Output the data below in full, character for character.

======

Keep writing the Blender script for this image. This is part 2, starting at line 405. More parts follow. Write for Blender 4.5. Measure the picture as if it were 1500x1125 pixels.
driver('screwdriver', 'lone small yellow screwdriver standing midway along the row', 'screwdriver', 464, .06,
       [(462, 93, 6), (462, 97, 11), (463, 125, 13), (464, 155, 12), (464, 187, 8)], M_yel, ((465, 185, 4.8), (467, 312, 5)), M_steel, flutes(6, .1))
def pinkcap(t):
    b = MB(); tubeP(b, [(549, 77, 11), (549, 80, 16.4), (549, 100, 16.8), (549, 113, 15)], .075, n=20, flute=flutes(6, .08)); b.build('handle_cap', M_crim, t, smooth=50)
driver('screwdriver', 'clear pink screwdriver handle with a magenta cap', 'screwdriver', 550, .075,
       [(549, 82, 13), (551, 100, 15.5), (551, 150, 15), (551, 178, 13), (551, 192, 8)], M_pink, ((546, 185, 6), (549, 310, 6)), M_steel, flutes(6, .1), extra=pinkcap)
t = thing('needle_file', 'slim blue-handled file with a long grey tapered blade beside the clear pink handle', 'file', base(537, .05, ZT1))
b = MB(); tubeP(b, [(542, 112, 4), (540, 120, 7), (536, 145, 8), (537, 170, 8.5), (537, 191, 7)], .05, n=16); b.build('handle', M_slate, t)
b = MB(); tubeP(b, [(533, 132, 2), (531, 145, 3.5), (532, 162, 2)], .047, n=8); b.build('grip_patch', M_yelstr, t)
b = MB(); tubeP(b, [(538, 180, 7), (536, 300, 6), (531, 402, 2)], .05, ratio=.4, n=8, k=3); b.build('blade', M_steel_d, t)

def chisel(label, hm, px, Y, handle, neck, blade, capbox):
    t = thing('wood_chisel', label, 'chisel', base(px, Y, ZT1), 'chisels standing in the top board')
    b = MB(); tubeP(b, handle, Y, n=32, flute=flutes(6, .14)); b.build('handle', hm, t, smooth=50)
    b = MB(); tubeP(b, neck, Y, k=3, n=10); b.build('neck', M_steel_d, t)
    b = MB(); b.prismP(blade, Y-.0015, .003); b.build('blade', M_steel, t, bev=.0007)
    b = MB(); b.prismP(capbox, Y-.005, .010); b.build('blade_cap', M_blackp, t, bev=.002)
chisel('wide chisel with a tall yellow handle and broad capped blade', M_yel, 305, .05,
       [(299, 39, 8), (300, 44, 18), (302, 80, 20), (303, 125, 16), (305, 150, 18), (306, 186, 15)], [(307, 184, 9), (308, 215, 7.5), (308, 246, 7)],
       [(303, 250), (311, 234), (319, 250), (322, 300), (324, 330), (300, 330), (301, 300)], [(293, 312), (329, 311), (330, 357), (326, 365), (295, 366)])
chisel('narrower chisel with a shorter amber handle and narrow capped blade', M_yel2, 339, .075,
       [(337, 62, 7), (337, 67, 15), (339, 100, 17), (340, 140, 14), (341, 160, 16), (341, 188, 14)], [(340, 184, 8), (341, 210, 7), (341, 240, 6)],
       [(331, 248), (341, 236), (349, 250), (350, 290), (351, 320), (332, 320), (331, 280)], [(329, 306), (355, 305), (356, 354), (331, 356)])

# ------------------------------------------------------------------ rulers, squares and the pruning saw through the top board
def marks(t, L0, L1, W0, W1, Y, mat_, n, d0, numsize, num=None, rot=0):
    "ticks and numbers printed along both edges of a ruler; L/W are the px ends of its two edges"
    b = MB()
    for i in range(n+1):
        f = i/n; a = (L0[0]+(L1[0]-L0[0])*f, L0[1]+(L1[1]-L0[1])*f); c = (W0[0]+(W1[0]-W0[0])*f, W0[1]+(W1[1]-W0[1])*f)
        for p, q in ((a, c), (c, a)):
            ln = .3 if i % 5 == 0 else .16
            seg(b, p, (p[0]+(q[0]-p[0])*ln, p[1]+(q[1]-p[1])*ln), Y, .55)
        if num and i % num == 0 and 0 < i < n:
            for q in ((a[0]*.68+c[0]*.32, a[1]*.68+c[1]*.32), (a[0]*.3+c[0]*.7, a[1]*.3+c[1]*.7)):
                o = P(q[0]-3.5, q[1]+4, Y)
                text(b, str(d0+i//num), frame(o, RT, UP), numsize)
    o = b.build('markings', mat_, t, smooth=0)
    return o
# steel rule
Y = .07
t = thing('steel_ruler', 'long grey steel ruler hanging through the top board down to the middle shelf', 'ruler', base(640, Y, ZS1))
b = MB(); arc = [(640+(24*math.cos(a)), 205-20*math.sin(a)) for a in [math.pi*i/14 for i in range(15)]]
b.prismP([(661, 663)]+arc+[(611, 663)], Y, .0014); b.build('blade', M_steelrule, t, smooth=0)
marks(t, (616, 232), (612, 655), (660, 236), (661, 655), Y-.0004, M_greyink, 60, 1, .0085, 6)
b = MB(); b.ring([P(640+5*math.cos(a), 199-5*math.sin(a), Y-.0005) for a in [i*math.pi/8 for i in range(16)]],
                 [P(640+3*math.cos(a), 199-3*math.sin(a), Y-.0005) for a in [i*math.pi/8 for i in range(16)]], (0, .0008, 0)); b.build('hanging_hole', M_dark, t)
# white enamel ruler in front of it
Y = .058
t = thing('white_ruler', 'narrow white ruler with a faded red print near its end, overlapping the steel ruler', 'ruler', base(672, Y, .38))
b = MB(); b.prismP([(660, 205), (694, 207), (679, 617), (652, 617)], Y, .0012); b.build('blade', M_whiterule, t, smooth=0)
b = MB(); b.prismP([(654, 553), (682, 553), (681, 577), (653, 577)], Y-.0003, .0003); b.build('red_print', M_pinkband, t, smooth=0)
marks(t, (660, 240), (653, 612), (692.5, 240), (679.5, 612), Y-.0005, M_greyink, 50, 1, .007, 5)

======

Task result:
Keep writing the Blender script for this image. This is part 2, starting at line 405. More parts follow. Write for Blender 4.5. Measure the picture as if it were 1500x1125 pixels.
driver('screwdriver', 'lone small yellow screwdriver standing midway along the row', 'screwdriver', 464, .06,
       [(462, 93, 6), (462, 97, 11), (463, 125, 13), (464, 155, 12), (464, 187, 8)], M_yel, ((465, 185, 4.8), (467, 312, 5)), M_steel, flutes(6, .1))
def pinkcap(t):
    b = MB(); tubeP(b, [(549, 77, 11), (549, 80, 16.4), (549, 100, 16.8), (549, 113, 15)], .075, n=20, flute=flutes(6, .08)); b.build('handle_cap', M_crim, t, smooth=50)
driver('screwdriver', 'clear pink screwdriver handle with a magenta cap', 'screwdriver', 550, .075,
       [(549, 82, 13), (551, 100, 15.5), (551, 150, 15), (551, 178, 13), (551, 192, 8)], M_pink, ((546, 185, 6), (549, 310, 6)), M_steel, flutes(6, .1), extra=pinkcap)
t = thing('needle_file', 'slim blue-handled file with a long grey tapered blade beside the clear pink handle', 'file', base(537, .05, ZT1))
b = MB(); tubeP(b, [(542, 112, 4), (540, 120, 7), (536, 145, 8), (537, 170, 8.5), (537, 191, 7)], .05, n=16); b.build('handle', M_slate, t)
b = MB(); tubeP(b, [(533, 132, 2), (531, 145, 3.5), (532, 162, 2)], .047, n=8); b.build('grip_patch', M_yelstr, t)
b = MB(); tubeP(b, [(538, 180, 7), (536, 300, 6), (531, 402, 2)], .05, ratio=.4, n=8, k=3); b.build('blade', M_steel_d, t)

def chisel(label, hm, px, Y, handle, neck, blade, capbox):
    t = thing('wood_chisel', label, 'chisel', base(px, Y, ZT1), 'chisels standing in the top board')
    b = MB(); tubeP(b, handle, Y, n=32, flute=flutes(6, .14)); b.build('handle', hm, t, smooth=50)
    b = MB(); tubeP(b, neck, Y, k=3, n=10); b.build('neck', M_steel_d, t)
    b = MB(); b.prismP(blade, Y-.0015, .003); b.build('blade', M_steel, t, bev=.0007)
    b = MB(); b.prismP(capbox, Y-.005, .010); b.build('blade_cap', M_blackp, t, bev=.002)
chisel('wide chisel with a tall yellow handle and broad capped blade', M_yel, 305, .05,
       [(299, 39, 8), (300, 44, 18), (302, 80, 20), (303, 125, 16), (305, 150, 18), (306, 186, 15)], [(307, 184, 9), (308, 215, 7.5), (308, 246, 7)],
       [(303, 250), (311, 234), (319, 250), (322, 300), (324, 330), (300, 330), (301, 300)], [(293, 312), (329, 311), (330, 357), (326, 365), (295, 366)])
chisel('narrower chisel with a shorter amber handle and narrow capped blade', M_yel2, 339, .075,
       [(337, 62, 7), (337, 67, 15), (339, 100, 17), (340, 140, 14), (341, 160, 16), (341, 188, 14)], [(340, 184, 8), (341, 210, 7), (341, 240, 6)],
       [(331, 248), (341, 236), (349, 250), (350, 290), (351, 320), (332, 320), (331, 280)], [(329, 306), (355, 305), (356, 354), (331, 356)])

# ------------------------------------------------------------------ rulers, squares and the pruning saw through the top board
def marks(t, L0, L1, W0, W1, Y, mat_, n, d0, numsize, num=None, rot=0):
    "ticks and numbers printed along both edges of a ruler; L/W are the px ends of its two edges"
    b = MB()
    for i in range(n+1):
        f = i/n; a = (L0[0]+(L1[0]-L0[0])*f, L0[1]+(L1[1]-L0[1])*f); c = (W0[0]+(W1[0]-W0[0])*f, W0[1]+(W1[1]-W0[1])*f)
        for p, q in ((a, c), (c, a)):
            ln = .3 if i % 5 == 0 else .16
            seg(b, p, (p[0]+(q[0]-p[0])*ln, p[1]+(q[1]-p[1])*ln), Y, .55)
        if num and i % num == 0 and 0 < i < n:
            for q in ((a[0]*.68+c[0]*.32, a[1]*.68+c[1]*.32), (a[0]*.3+c[0]*.7, a[1]*.3+c[1]*.7)):
                o = P(q[0]-3.5, q[1]+4, Y)
                text(b, str(d0+i//num), frame(o, RT, UP), numsize)
    o = b.build('markings', mat_, t, smooth=0)
    return o
# steel rule
Y = .07
t = thing('steel_ruler', 'long grey steel ruler hanging through the top board down to the middle shelf', 'ruler', base(640, Y, ZS1))
b = MB(); arc = [(640+(24*math.cos(a)), 205-20*math.sin(a)) for a in [math.pi*i/14 for i in range(15)]]
b.prismP([(661, 663)]+arc+[(611, 663)], Y, .0014); b.build('blade', M_steelrule, t, smooth=0)
marks(t, (616, 232), (612, 655), (660, 236), (661, 655), Y-.0004, M_greyink, 60, 1, .0085, 6)
b = MB(); b.ring([P(640+5*math.cos(a), 199-5*math.sin(a), Y-.0005) for a in [i*math.pi/8 for i in range(16)]],
                 [P(640+3*math.cos(a), 199-3*math.sin(a), Y-.0005) for a in [i*math.pi/8 for i in range(16)]], (0, .0008, 0)); b.build('hanging_hole', M_dark, t)
# white enamel ruler in front of it
Y = .058
t = thing('white_ruler', 'narrow white ruler with a faded red print near its end, overlapping the steel ruler', 'ruler', base(672, Y, .38))
b = MB(); b.prismP([(660, 205), (694, 207), (679, 617), (652, 617)], Y, .0012); b.build('blade', M_whiterule, t, smooth=0)
b = MB(); b.prismP([(654, 553), (682, 553), (681, 577), (653, 577)], Y-.0003, .0003); b.build('red_print', M_pinkband, t, smooth=0)
marks(t, (660, 240), (653, 612), (692.5, 240), (679.5, 612), Y-.0005, M_greyink, 50, 1, .007, 5)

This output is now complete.